The C Programming Language by Kernighan and Ritchie. Optional. This is a classic text that belongs in your personal library. It was not made required for this class only because we will be following Kalicharan more closely. Highly recommended.


  • You will attend every class. More than one absence (excused or unexcused) will jeopardize your standing in the course.
  • You will check-in all required assignments prior to the start of the class in which they are due.
  • You will be an attentive and positive contributor to class discussion and activities.
  • You will seek out help promptly if you are struggling or falling behind.
  • You will submit your own ideas and work. Academic dishonesty will not be tolerated, and will be passed along without exception to college authorities.


  • Class participation and attendance (40%).
  • Assignments and exercises (40%).
  • Mid-term, end-of-term in-class evaluation (20%).
For the third item above, you will take part in a design and programming challenge in-class. The format will consist of one or more open-ended problems that can be solved using the tools and techniques you have learned in class – any materials or references (including Google, etc.) may be used. Code and any documentation will be submitted at the end of class, and you will meet with me to review your work.
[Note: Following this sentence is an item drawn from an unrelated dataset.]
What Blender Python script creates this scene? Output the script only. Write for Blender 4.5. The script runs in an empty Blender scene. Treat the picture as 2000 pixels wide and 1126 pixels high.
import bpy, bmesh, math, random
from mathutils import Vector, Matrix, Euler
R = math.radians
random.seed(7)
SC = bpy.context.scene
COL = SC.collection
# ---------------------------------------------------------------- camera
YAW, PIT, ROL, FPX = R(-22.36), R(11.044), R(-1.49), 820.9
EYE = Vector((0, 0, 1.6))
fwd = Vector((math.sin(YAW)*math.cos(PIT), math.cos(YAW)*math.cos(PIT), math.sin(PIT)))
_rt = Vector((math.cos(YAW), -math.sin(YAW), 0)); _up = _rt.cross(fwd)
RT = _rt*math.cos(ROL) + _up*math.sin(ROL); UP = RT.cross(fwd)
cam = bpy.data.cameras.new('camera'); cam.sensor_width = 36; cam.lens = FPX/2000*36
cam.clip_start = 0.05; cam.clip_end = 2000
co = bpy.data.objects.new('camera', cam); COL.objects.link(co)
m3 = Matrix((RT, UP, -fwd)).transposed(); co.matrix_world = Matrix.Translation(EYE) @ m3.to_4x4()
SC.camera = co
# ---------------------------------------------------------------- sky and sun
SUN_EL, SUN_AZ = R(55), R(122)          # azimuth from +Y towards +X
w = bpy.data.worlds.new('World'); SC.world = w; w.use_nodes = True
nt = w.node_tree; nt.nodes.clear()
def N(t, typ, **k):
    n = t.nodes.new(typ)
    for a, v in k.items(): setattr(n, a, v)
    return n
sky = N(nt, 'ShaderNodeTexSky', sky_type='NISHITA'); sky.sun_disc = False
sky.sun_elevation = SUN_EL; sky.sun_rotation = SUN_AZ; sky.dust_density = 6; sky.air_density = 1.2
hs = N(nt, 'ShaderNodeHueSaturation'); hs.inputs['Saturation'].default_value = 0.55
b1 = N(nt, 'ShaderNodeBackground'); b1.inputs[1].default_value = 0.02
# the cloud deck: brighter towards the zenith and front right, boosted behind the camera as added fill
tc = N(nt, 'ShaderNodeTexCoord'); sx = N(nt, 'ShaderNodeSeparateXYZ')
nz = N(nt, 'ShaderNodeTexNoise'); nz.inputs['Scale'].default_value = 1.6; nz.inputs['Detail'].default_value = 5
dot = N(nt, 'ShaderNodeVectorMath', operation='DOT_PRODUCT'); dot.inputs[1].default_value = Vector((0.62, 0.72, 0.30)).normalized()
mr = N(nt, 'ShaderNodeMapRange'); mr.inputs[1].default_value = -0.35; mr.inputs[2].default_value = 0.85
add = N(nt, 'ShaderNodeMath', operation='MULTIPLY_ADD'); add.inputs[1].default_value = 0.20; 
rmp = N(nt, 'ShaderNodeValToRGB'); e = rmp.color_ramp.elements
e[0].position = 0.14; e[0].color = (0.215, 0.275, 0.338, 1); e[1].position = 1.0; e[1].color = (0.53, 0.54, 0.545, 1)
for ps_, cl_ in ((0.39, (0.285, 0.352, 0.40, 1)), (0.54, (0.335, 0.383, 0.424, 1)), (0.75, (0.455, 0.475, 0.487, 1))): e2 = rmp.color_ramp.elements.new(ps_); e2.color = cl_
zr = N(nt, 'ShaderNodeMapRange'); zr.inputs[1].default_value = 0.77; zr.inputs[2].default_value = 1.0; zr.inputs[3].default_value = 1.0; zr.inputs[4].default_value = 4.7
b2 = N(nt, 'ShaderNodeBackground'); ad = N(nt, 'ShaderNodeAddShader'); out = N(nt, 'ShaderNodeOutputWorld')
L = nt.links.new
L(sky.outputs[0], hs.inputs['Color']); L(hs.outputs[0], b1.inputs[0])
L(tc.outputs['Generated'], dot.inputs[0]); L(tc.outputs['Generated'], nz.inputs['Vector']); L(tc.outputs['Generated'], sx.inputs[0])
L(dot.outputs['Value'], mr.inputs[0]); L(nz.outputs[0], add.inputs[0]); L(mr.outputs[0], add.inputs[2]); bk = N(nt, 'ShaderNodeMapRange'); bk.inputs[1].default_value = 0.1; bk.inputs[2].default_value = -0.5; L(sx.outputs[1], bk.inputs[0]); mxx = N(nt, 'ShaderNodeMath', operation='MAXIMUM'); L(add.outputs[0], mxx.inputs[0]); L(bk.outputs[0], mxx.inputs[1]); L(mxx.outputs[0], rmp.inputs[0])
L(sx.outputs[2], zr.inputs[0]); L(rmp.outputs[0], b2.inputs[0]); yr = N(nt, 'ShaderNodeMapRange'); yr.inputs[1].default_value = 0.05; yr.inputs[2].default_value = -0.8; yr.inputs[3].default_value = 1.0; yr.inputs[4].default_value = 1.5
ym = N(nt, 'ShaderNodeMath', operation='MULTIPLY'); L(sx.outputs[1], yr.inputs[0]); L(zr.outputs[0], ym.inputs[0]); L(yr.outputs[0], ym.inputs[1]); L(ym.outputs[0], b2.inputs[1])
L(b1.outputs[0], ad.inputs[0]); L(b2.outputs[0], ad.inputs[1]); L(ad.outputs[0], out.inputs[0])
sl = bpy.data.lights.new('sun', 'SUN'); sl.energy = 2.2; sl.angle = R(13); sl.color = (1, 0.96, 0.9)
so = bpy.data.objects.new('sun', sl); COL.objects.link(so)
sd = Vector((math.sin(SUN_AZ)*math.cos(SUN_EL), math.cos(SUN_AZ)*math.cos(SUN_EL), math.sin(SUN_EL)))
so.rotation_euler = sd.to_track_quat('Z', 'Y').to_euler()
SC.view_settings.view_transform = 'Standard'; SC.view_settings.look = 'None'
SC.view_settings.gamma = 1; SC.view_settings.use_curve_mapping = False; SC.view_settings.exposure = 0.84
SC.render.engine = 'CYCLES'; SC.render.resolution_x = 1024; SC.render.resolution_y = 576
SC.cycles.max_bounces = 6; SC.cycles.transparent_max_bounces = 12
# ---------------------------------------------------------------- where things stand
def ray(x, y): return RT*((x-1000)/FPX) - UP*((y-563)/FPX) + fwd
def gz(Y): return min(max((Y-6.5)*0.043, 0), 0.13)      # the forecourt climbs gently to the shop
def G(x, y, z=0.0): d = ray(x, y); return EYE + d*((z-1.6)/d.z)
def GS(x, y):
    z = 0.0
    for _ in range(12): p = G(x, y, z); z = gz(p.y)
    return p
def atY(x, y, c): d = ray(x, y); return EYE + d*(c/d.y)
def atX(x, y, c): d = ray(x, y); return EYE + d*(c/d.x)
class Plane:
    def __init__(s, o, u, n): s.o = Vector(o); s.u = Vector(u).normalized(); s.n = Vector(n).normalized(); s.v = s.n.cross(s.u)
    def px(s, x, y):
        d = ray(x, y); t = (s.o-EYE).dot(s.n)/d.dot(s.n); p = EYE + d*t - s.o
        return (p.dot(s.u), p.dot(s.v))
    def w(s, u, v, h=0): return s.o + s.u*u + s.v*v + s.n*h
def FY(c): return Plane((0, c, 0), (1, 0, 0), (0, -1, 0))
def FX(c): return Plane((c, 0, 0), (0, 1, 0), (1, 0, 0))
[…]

If you are struggling in class, or would like to investigate a topic in greater depth, come see me. My office hours are listed on the top of this syllabus. I enjoy and look forward to meeting with you – some general guidance on making sure we are able to meet:

  • I strongly prefer email ( I am on it way too much, so you'll likely get a reply within 12 hours unless I am extremely busy.
  • If you would like to meet with me, please consult my schedule (located here) and propose a date and time that is not generally booked.
  • If you plan to drop by during my office hours, it doesn't hurt to email in advance - I like to know if you are planning to show up, and can also let you know if there might be a wait.
  • If you need to meet me outside of my office hours, 18 hours notice is strongly suggested.
Reading and Assignments will be disseminated in class.